Thankfully, that’s where superwoman Michole Biancosino comes in. A long time fixture in the Washington, D.C. and New York theatre scenes as a director and producer, and more recently as the artistic director of Project Y Theatre Company, which she co-founded with Andrew W. Smith, she’s now at the helm of a new endeavor, the Women in Theatre Festival. The Festival, which bridges the gap between the uptown and downtown scenes thanks to productions first this past June at Under St. Marks and Art/NY Studios and now in July at Theatre Row, features three weeks of new staged plays and readings by women playwrights, with a plethora of ladies stepping up to the plate as actors, directors, producers, and technical staff.    

Biancosino made time for me in her hectic schedule to talk about founding the WiT Fest, what to look forward to in its inaugural run, and how women can band together to push the theater community to parity (and beyond).

So, since this is the inaugural year of the Women In Theater Festival, can you just start out by telling me a bit about what inspired the festival and the path you took to make it a reality? Has is been a longtime in the making?

For the past five years or so, I would just get so discouraged any time I would see a new study out about the gender disparity in theater. For me theater is a place where, you know, it's better than the other parts of the world, like there's more women involved, more diversity, but then when you actually see the statistics it's just shocking. So basically I just felt like we needed to do something. And not just address the lack of women playwrights, but also the lack of roles available.

So last year I created a reading series called Parity Plays, and basically the only stipulation for that was that you had to have at least 50% or more women in the cast. We had so many submissions and so many amazing plays that we did extra readings. We had a whole range of playwrights -- two men and six women -- and people loved it, we had such high attendance, that I thought, people want this. People want to feel represented. They want to have big roles, meaty roles, you know? And they want to have a lot of them. So I started thinking, why don't we try to showcase more indie theater women in a festival, so it started just with that idea, that we wanted to support women writers and playwrights who are writing for women and give people the opportunity to showcase their work.

So that was the impetus, and from there, we had a woman in our reading series, EM Lewis and she wrote a play called the Gun Show that I thought was really interesting. We're doing the New York premiere of the that show, which has had productions in several major cities, and was nominated for a Jeff Award in Chicago. We have solo artists and playwrights that really represent a range of the community, from established playwrights - Melanie Marnich, for example - but then also the women that everybody knows in theater circles, but who aren't necessarily known otherwise. So get the chance to sort of introduce them to a larger audience.

You mention that you accepted submission for your Parity Plays series, but WiT was invite only. Can you talk a bit about your process for selecting the women to involve with this first year? 

Project Y Theater Company, which I cofounded and am artistic director of, has a wealth of playwrights we work with, and we run reading series as well, so a lot of people came out of that. And then I reached out to women who are kind of fixtures in the theater community.
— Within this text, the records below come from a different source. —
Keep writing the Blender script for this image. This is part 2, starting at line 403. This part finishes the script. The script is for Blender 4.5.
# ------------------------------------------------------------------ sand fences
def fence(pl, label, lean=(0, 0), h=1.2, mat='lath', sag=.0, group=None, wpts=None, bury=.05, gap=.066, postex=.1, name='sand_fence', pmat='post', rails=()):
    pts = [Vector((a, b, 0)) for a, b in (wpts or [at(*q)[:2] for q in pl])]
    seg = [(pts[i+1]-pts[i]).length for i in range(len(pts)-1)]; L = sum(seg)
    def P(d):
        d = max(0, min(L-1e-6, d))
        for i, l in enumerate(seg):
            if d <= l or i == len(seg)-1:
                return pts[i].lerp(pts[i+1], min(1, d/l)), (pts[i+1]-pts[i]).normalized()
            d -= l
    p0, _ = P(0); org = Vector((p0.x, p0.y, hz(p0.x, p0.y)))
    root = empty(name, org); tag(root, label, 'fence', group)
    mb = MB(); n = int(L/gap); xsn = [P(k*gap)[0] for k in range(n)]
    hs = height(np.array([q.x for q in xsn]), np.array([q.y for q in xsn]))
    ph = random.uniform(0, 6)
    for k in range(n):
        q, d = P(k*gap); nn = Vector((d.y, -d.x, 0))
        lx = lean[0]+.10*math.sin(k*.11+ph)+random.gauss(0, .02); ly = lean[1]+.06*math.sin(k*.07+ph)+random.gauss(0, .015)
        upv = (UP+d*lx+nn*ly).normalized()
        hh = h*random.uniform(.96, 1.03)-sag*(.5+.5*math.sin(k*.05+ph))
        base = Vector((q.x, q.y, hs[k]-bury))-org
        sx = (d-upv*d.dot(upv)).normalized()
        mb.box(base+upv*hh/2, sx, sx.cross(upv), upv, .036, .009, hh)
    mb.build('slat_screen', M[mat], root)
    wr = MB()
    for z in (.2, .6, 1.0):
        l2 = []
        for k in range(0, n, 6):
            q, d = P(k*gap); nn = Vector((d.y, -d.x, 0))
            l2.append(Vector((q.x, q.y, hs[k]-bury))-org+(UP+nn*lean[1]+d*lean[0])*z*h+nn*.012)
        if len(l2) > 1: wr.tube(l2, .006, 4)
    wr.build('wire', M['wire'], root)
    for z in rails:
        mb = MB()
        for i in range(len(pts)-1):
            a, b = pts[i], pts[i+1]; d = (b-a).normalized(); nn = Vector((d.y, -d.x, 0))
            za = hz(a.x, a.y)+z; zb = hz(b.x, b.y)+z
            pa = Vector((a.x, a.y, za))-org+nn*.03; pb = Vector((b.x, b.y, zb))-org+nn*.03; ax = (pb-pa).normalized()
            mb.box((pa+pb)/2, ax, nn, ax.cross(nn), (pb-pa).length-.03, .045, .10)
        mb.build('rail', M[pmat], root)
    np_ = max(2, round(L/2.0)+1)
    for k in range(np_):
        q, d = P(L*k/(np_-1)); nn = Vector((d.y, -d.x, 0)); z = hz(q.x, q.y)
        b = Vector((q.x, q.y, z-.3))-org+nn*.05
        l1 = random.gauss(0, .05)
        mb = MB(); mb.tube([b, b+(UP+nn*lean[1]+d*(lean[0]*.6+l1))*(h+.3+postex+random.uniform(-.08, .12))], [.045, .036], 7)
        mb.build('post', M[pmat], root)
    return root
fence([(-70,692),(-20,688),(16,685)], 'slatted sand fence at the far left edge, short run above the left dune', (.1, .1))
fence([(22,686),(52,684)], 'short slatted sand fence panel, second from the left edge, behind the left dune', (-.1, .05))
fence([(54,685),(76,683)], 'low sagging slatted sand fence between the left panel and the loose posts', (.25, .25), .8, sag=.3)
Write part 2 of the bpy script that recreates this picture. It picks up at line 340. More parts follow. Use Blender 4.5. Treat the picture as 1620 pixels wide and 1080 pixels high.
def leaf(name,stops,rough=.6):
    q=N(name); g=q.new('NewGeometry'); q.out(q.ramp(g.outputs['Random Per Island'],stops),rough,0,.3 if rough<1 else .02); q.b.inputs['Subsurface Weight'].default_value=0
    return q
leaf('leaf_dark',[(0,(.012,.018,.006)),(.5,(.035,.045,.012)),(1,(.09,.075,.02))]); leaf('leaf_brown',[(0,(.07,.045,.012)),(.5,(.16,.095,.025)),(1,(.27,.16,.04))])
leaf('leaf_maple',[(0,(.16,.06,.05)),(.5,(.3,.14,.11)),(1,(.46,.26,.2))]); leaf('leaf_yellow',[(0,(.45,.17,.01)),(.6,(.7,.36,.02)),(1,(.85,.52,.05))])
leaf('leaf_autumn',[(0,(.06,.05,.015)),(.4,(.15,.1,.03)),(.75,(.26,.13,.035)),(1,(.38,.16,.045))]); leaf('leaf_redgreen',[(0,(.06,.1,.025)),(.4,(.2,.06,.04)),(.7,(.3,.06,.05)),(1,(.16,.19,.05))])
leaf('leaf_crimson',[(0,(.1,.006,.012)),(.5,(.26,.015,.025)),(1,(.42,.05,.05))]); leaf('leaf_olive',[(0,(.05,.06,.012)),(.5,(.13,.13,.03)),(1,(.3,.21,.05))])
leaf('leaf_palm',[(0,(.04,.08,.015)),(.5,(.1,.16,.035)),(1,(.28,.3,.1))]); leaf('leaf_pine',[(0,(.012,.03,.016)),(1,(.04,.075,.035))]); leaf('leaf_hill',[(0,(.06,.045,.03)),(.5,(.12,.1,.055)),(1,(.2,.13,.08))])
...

Then I tried to reach out to other artistic directors and have their companies showcase their work at the festival-- a lot of different women led companies. That was the crux of it.

The two headlining plays are both about gun violence - when you curated the festival, did you set out to hit on controversial, hot button issues?

When we started curating the festival, we focused on other women-led theatre companies first.  We wanted to offer space and support for them to show new work together.  This led to our collaborations with Elephant Run District, Younger Child Productions, PTP/NY, and others. The long-running show in the festival is the NY Premiere of The Gun Show by E.M. Lewis, a play about gun violence and the culture of guns, written from a first person perspective. We didn't go out looking of controversial plays, but when we looked at the collective group of women writers and companies represented, we realized that our community is interested in our modern world and all its messy problems. Many of the plays are political. Some of them you can tell just from the titles: Steubenville, by Eleanor Bishop, Baby Mama, by Mariah MacCarthy (#babymamagay), and "Nice Tits!" by Amy Marcs, to name a few. Women artists are often socially engaged artists, and because we have so many different artists represented in this festival, you really see that.

You also have a balance between two hubs of the New York theater scene - downtown and then quite literally off-Broadway. Do you have a history with the theaters you're working with for the festival?

We have worked with both Under St. Marks (downtown) and TheatreRow (uptown) in the past and we love working in both spaces.  Project Y has always been a small Off Off company that straddles both the uptown and downtown scenes. We have produced regularly in 59E59 Theaters while at the same time doing PopUp shows in clubs and small theatres like Nuyorican Poets Cafe. We just look at the given project, see where it would live best, and then try to find the space appropriate to it. In this way, we have been a company that writers, designers, and actors alike want to work with because we provide a high profile (in terms of the downtown scene) opportunity to showcase your work to an uptown audience.

You play many different roles in the theater community - even in this festival, you are a founder, yet involved in a creative aspect as a director. How do you balance the different aspects of your involvement? 

Well, a lot of women artists find that we have to make our own place. So you end up -- that's why it's a real community, because we know that we have to support each others work and we have to do what it takes to get that work up together. Or it just won't get done. So in a way, for me, it's just a necessity. I don't think there is any one way to make something in theatre if you're trying to do something new. I kept looking for women theatre festivals to submit work to and there were so few - or none at all - around the US. I wanted to do something that I thought was important, and I knew it was important because it was the very thing I was searching for myself - a place to highlight and showcase the work of women theatre artists and theatre leaders who are working outside of the commercial arena. I obviously am juggling a lot, but so is anyone working in indie theatre in any capacity because you can't live of it. That means we are all working other jobs, doing other theatre projects, cobbling together our time to still follow the artistic impulses we have. Balance to me is a goal.

How do you hope to see the festival grow in future years?

As I said, we, Project Y, straddle the downtown/uptown scene, bringing the work of downtown writers uptown, and vice versa, so we hope that we can continue to do that. For next year's festival we hope to have commissions, you know, actually reaching out to playwrights to write something specifically for the festival, and we also hope to have more people involved. Right now it's completely curated and it's a fully supported festival-- artists don't pay anything to be a part of this festival, at all, which is unusual, but that's really important to us. So the next step is being able to offer even more resources to our participants.

I just want to say one more thing too-- I think a lot of women's theater festivals struggle to incorporate both emerging voices and established voices, those who have written for theatre before. There's often just not a place for it. So we're trying to create that place.

What advice would you give to women artists and those involved in creative fields in how to better support each other? 

Just that. Support each other. See each other's work. Follow each other's successes, small and large. Create space for others' work. Work collaboratively. Pull your resources of friends and talent. We are never in competition with each other. We need to push together to make others make space for us in their seasons and in their spaces. Promote each other.